Stated problem:
Filter the data below for the string "picture" and copy each matching line.

Material provided:
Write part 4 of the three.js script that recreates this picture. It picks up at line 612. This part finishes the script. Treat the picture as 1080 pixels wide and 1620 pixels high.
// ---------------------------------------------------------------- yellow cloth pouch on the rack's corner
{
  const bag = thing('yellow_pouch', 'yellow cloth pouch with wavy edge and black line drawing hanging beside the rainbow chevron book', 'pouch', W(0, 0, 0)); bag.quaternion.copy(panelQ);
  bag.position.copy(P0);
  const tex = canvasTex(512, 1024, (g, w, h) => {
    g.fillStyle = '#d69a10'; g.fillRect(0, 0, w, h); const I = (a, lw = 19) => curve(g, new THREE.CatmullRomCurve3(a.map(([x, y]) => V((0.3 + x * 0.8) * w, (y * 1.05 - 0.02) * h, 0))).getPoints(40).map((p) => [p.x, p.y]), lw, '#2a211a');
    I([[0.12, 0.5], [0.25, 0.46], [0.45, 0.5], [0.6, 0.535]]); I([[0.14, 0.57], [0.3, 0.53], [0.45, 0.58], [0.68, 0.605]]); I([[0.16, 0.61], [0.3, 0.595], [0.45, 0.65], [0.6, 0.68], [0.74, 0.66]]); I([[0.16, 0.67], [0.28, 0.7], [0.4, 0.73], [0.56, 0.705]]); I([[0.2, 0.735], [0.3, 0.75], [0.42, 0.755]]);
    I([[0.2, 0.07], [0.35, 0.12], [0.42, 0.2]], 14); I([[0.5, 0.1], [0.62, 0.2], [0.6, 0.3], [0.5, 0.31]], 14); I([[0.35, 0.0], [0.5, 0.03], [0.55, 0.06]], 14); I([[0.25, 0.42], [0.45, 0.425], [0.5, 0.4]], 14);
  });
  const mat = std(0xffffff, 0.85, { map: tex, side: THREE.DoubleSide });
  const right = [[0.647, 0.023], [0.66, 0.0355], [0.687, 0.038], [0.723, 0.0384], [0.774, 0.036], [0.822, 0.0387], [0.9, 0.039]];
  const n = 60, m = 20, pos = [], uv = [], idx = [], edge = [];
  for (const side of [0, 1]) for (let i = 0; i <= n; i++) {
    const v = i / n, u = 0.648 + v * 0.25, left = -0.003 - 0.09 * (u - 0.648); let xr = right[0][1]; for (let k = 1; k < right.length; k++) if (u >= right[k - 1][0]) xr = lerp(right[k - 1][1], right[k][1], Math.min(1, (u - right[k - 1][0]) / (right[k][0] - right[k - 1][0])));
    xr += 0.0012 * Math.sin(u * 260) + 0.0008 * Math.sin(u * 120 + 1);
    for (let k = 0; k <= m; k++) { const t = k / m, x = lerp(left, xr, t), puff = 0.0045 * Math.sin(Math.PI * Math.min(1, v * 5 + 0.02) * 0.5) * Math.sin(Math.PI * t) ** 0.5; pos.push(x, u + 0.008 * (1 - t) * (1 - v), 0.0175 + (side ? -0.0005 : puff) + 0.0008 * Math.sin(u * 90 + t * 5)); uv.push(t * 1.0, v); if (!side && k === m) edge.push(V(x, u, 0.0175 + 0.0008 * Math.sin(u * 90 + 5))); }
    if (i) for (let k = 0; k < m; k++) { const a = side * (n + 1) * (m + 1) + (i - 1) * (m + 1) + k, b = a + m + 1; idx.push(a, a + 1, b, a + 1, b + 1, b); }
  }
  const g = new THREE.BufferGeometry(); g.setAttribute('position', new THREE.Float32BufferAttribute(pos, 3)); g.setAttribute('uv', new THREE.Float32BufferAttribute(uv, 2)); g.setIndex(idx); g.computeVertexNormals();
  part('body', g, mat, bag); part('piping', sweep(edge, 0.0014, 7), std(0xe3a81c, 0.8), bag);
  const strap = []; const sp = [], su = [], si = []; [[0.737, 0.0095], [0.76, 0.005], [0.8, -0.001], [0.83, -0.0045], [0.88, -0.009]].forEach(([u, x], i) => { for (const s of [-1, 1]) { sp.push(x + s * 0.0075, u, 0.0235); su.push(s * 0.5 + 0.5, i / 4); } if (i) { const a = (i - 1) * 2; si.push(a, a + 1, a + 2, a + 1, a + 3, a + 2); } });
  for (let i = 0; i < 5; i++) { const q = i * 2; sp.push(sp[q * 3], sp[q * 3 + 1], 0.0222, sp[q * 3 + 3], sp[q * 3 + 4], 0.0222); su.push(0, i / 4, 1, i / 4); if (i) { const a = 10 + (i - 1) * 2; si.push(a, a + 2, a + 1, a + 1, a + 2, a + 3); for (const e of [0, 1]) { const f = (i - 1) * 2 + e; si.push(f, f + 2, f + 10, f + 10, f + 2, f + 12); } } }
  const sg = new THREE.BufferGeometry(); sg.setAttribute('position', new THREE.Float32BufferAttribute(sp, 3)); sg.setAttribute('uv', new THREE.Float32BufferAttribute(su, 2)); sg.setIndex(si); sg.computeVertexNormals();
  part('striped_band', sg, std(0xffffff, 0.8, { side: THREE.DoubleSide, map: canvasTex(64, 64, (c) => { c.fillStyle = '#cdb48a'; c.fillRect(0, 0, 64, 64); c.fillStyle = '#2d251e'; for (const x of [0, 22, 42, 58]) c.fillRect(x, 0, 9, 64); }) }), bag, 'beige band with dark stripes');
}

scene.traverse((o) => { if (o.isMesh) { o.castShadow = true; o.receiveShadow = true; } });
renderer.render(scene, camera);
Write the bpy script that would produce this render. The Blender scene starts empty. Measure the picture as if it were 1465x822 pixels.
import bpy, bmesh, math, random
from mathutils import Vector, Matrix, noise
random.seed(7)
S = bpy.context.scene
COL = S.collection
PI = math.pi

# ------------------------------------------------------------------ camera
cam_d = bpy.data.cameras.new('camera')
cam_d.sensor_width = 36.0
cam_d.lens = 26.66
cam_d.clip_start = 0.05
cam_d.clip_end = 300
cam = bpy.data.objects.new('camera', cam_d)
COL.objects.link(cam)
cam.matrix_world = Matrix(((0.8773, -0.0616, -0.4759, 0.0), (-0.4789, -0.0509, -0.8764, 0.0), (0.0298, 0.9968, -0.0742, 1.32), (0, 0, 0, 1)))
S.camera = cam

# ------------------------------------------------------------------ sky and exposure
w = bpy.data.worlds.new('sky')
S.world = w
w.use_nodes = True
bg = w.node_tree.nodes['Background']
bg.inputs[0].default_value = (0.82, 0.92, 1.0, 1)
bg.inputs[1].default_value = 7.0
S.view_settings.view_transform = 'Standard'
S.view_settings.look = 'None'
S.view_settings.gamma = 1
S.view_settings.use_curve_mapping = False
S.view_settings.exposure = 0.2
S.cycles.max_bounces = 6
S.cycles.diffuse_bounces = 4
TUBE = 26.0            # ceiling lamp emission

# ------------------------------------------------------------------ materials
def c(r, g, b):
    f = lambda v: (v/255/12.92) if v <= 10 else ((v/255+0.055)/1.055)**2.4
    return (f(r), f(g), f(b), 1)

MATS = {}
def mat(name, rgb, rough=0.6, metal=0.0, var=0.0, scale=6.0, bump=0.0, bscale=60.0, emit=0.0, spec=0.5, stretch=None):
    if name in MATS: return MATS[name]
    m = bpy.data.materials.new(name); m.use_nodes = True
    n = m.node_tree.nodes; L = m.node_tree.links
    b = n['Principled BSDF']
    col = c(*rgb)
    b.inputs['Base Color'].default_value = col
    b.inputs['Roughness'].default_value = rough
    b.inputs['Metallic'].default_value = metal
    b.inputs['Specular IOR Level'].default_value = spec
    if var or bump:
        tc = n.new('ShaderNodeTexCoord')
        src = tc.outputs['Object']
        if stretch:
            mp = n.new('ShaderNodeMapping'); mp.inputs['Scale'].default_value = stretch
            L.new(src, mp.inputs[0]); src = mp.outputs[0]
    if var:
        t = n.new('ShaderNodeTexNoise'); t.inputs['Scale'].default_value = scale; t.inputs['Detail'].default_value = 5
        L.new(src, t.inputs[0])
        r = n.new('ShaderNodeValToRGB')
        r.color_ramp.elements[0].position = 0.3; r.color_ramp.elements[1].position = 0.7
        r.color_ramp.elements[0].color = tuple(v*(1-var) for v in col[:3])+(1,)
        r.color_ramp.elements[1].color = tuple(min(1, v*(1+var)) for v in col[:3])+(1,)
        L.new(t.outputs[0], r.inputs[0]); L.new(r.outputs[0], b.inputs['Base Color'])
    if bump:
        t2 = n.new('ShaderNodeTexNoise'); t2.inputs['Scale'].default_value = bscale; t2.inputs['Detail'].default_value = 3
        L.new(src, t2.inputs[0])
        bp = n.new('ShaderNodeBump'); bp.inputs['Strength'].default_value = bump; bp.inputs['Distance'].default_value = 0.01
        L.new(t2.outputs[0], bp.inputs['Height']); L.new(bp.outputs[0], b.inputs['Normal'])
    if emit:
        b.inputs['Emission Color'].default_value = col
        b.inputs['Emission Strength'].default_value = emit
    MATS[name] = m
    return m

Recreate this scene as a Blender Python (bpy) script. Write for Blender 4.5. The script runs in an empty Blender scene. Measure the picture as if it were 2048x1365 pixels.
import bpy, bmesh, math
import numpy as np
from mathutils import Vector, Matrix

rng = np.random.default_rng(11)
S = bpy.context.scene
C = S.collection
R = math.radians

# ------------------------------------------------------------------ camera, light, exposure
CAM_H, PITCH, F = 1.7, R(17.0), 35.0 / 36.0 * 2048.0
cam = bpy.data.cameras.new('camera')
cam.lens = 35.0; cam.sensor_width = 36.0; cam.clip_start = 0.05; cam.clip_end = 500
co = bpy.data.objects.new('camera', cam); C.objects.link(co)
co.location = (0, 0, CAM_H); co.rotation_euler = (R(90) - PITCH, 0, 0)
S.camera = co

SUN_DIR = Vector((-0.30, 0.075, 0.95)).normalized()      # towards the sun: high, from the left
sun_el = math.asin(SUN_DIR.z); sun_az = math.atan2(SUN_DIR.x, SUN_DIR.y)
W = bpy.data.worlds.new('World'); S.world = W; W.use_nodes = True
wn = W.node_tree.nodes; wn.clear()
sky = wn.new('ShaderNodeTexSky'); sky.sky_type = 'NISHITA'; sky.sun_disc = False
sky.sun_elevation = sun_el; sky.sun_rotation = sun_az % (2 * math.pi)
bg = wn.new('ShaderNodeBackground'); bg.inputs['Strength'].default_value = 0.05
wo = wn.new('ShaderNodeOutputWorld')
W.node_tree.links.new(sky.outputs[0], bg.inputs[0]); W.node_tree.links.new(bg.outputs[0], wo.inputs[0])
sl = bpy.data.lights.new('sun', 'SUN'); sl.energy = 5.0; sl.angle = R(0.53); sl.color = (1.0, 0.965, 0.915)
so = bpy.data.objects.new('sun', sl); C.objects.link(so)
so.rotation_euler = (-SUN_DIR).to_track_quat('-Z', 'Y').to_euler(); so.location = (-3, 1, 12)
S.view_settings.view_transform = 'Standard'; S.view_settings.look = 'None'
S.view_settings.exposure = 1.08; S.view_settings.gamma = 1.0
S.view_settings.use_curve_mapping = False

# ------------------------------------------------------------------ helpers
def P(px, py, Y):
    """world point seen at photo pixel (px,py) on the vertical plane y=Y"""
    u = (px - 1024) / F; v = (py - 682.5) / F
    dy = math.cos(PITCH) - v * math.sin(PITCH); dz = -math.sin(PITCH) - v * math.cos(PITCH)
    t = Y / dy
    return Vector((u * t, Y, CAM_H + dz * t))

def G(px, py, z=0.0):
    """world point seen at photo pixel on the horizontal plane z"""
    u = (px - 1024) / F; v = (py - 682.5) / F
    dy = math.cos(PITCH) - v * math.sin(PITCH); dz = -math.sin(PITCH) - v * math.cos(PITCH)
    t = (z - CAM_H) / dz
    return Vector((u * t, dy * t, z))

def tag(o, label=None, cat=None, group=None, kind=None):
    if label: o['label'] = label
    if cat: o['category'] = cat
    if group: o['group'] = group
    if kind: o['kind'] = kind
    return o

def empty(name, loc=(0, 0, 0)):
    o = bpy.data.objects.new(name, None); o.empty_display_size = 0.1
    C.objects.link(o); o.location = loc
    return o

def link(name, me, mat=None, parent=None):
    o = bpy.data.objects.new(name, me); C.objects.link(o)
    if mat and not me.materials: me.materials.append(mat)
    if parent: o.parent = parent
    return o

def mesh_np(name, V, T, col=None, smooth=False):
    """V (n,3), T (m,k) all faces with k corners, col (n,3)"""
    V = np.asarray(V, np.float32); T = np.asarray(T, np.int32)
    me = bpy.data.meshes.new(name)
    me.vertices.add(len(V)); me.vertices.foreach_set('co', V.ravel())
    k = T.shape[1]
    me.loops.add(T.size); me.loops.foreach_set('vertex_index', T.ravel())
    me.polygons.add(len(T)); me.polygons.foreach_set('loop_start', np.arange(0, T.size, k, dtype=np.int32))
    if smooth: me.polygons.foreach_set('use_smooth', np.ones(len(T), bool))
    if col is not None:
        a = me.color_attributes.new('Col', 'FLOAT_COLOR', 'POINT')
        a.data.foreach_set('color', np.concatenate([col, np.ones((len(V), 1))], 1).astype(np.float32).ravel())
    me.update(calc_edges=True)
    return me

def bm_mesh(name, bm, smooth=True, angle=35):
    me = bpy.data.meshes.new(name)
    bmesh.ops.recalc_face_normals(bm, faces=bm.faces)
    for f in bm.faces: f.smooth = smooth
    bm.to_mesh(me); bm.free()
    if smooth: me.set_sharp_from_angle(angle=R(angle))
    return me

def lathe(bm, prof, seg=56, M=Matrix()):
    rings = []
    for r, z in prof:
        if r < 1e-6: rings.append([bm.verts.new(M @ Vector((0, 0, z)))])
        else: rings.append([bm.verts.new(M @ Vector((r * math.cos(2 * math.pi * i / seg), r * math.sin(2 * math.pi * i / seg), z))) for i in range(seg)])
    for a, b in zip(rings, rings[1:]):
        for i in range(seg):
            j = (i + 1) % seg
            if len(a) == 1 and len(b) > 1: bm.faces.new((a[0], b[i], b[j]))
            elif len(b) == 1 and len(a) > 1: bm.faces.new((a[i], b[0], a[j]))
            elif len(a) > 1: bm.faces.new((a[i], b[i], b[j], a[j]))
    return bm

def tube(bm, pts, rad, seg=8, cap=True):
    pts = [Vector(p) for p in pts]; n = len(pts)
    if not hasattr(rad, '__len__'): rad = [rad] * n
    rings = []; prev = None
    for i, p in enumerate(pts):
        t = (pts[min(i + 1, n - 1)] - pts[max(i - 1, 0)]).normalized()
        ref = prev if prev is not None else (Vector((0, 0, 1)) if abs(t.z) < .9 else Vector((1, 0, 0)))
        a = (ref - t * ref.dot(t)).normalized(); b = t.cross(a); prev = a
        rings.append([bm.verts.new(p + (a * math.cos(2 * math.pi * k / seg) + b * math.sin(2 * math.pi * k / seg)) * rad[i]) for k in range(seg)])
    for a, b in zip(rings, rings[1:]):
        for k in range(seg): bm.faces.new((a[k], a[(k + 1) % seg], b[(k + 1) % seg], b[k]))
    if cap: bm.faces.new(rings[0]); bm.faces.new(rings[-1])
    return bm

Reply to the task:
Write part 4 of the three.js script that recreates this picture. It picks up at line 612. This part finishes the script. Treat the picture as 1080 pixels wide and 1620 pixels high.
Write the bpy script that would produce this render. The Blender scene starts empty. Measure the picture as if it were 1465x822 pixels.
Recreate this scene as a Blender Python (bpy) script. Write for Blender 4.5. The script runs in an empty Blender scene. Measure the picture as if it were 2048x1365 pixels.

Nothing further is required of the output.